Про Светлану Сурганову и мат
— Несмотря на то что большую часть своей жизни "Ночные снайперы" существуют без Светланы Сургановой, для многих поклонников то время, когда вы работали вместе, осталось "золотым". Ни разу за эти годы не пожалели, что получилось вот так?
— Когда мы со Светой только познакомились и она начала играть, я сказала: "Слушай, меня вообще очень раздражают женщины, которые играют на гитаре, но у тебя получается клево". Я вот такая тогда приехала из Магадана, очень прямолинейная… У меня есть два варианта ответа на ваш вопрос про наше со Светкой расставание. Если я хочу, чтобы на меня не ополчилась аудитория, то, конечно, должна сказать, что пожалела. Но я хочу остаться честной перед музыкой, историей и самой собой. Это была моя инициатива. Я сказала: "Мы играем разную музыку. Ты пьешь чай, я пью кофе, зачем их смешивать, получается бурда. Поэтому давай расставаться". И жизнь нас рассудила: у нее есть свой отличный коллектив, у меня свой. Единственное, я хочу услышать ее абсолютно новые песни. Для меня же самое главное — это писать песни, из-за них я выхожу на сцену. Мне нужно постоянно самой себе доказывать, что я имею на это право…

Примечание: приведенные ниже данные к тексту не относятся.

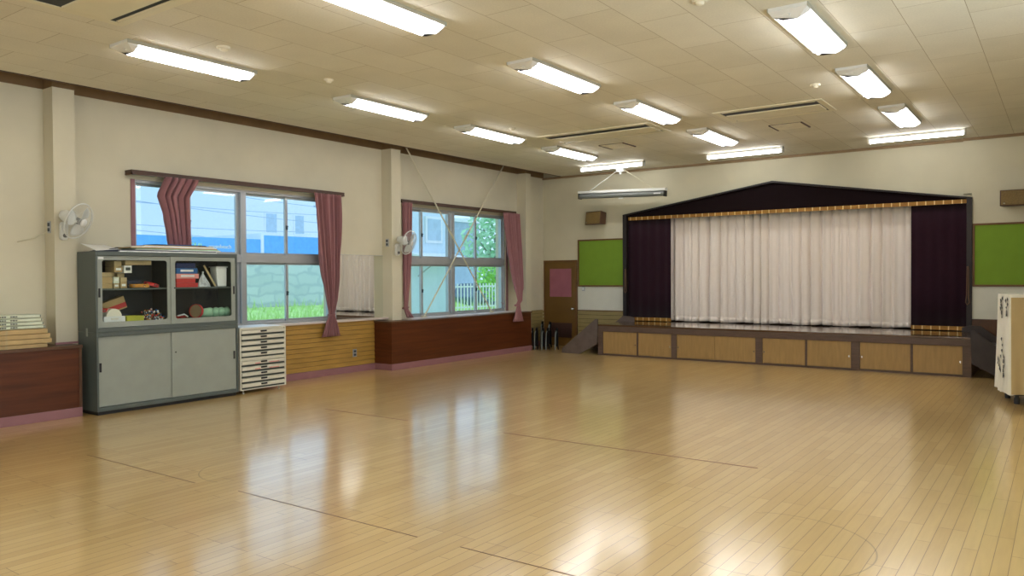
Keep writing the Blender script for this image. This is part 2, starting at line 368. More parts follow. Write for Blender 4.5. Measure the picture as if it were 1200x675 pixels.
def tag(o, label, cat, group=None, kind=None):
    if label: o['label'] = label
    if cat: o['category'] = cat
    if group: o['group'] = group
    if kind: o['kind'] = kind
    return o
def thing(name, loc, label, cat, group=None):
    o = bpy.data.objects.new(name, None); o.empty_display_size = .1; COL.objects.link(o); o.location = loc
    ORG[o.name] = Vector(loc)
    return tag(o, label, cat, group)
def struct(o, label=None, cat=None): o['kind'] = 'structure'; tag(o, label, cat); return o
def rrect(a0, a1, b0, b1, r, n=4):
    out = []
    for (ca, cb, s0) in ((a1-r, b1-r, 0), (a0+r, b1-r, 1), (a0+r, b0+r, 2), (a1-r, b0+r, 3)):
        for k in range(n+1):
            t = (s0 + k/n)*PI/2; out.append((ca + r*math.cos(t), cb + r*math.sin(t)))
    return out
def rect_match(a0, a1, b0, b1, n=4):
    out = []
    for (a, b) in ((a1, b1), (a0, b1), (a0, b0), (a1, b0)): out += [(a, b)]*(n+1)
    return out
def lerp(a, b, t): return a+(b-a)*t
def interp(tab, z):
    if z <= tab[0][0]: return tab[0][1]
    for (a, va), (b, vb) in zip(tab, tab[1:]):
        if z <= b:
            t = (z-a)/(b-a); return va+(vb-va)*t
    return tab[-1][1]

# ------------------------------------------------------------------ the room
XW, XP, XL = -9.2, -8.98, -8.72      # left wall, pilaster face, low panel face
YE = 14.05; ZC = 3.6; ST = .575      # far wall, ceiling, stage height
XR, YB = .85, -3.0

struct(MB().box(-9.45, 1.0, -3.2, 15.8, -.12, 0).build('floor', M['floor']))
c = MB(); c.box(-8.72, 1.0, -3.2, YE+.05, ZC, ZC+.03)
struct(c.build('ceiling', M['ceil']))
c = MB(); c.box(-9.45, 1.0, -3.2, YE+1.8, 3.98, 4.05).box(-8.745, -8.725, -3.2, YE, ZC+.03, 3.98)
struct(c.build('trim_1', M['cove']))
struct(MB().box(-8.742, -8.722, -3.2, YE, ZC-.008, ZC+.028).build('trim_2', M['cove_dark']))
bd = MB()
for (a, b) in ((-3.2, 3.985), (4.215, 9.19), (9.41, 13.07), (13.25, YE)): bd.box(-9.2, -9.185, a, b, ZC-.01, 3.975)
for (a, b) in ((3.985, 4.215), (9.19, 9.41), (13.07, 13.25)): bd.box(-9.2, -8.968, a-.006, b+.006, ZC-.01, 3.975)
struct(bd.build('trim_21', M['band']))

W1 = (5.0, 8.15, .83, 2.70); W2 = (9.87, 12.66, .78, 2.70)
lw = MB()
for (a, b) in ((-3.2, W1[0]), (W1[1], W2[0]), (W2[1], YE+.25)): lw.box(-9.45, XW, a, b, 0, 3.98)
for wq in (W1, W2):
    lw.box(-9.45, XW, wq[0], wq[1], 0, wq[2]); lw.box(-9.45, XW, wq[0], wq[1], wq[3], 3.98)
for (a, b) in ((3.985, 4.215), (9.19, 9.41), (13.07, 13.25)): lw.box(XW, XP, a, b, 0, 3.98)
struct(lw.build('wall_left', M['wall']))
# far wall around the proscenium
fw = MB()
XA, XB = -7.20, -1.215
fw.box(-9.2, XA, YE, YE+.25, 0, 3.98).box(XB, 1.0, YE, YE+.25, 0, 3.98).box(XA, XB, YE, YE+.25, 2.66, 3.98)
struct(fw.build('wall_far', M['wall_end']))
struct(MB().box(-1.31, 1.0, YE-.06, YE, 2.735, 3.598).box(-1.195, 1.0, YE-.06, YE, .78, 2.735).build('wall_far_right', M['wall_end']))
sb = MB(); sb.box(-7.5, -1.0, 15.6, 15.7, 0, 3.9).box(-7.6, -7.5, YE+.25, 15.7, 0, 3.9).box(-1.0, -.9, YE+.25, 15.7, 0, 3.9).box(-7.6, -.9, YE+.25, 15.7, 3.88, 3.97)
struct(sb.build('wall_stage', M['black_frame']))
struct(MB().box(-9.2, -1.31, YE-.03, YE, 3.555, 3.598).build('trim_3', M['cove']))
struct(MB().box(-1.31, 1.0, YE-.085, YE-.06, 3.555, 3.598).build('trim_4', M['cove']))
struct(MB().box(XR, 1.0, -3.2, .5, 0, 3.98).box(XR, 1.0, 7.5, YE+.3, 0, 3.98).box(XR, 1.0, .5, 7.5, 0, .9).box(XR, 1.0, .5, 7.5, 2.8, 3.98).build('wall_right', M['wall']))
wr = MB(); wr.box(.90, .94, .5, 7.5, .9, .95).box(.90, .94, .5, 7.5, 2.75, 2.8)
for y_ in (.5, 2.24, 3.98, 5.72, 7.45): wr.box(.90, .94, y_, y_+.05, .95, 2.75)
struct(wr.build('added_window', M['alu']))  # window band assumed in the unseen wall, added to brighten the room
struct(MB().box(-9.45, 1.0, -3.2, YB, 0, 3.98).build('wall_back', M['wall']))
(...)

— То есть "ругаешься матом и песен не пишешь" — это плохо (строчка из песни "Ночных снайперов" "Асфальт" — прим. ТАСС)?
— Ну, это не про нее. Она и матом никогда не ругалась, это я у нас в дуэте была "плохим полицейским".
— А вы ругаетесь матом?
— А кто сейчас не ругается матом? Только моя мама, пожалуй. В моем студенчестве меня мама из-за матерного слова выгнала из дома. Мы пришли с друзьями, а мама работала. Она журналист, и у нее была печатная машинка, шумная, все время стрекотала. И если в доме наступала гробовая тишина — значит, мама думала. А у моей однокурсницы поползла стрелка на колготках, и она в этой гробовой тишине сказала: "*****!" И тут открывается дверь и появляется моя мама: "Зайди, пожалуйста, ко мне на минутку". Я захожу, она мне говорит: "Чтобы их сейчас в доме не было". Я говорю: "Тогда и меня не будет" — "Пожалуйста". Я и ушла. Ну что, я должна была своих друзей выгонять?
— И про юбилей. Даже людей колбасит, когда им исполняется 25. Как себя чувствуете накануне 25-летия группы?
— Нет, ну если б моей группе было 50, это был бы гигантский срок. А что такое 25? Это повод устроить концерт в "Олимпийском", не более того. Приходите — увидите, о чем я вам здесь рассказывала.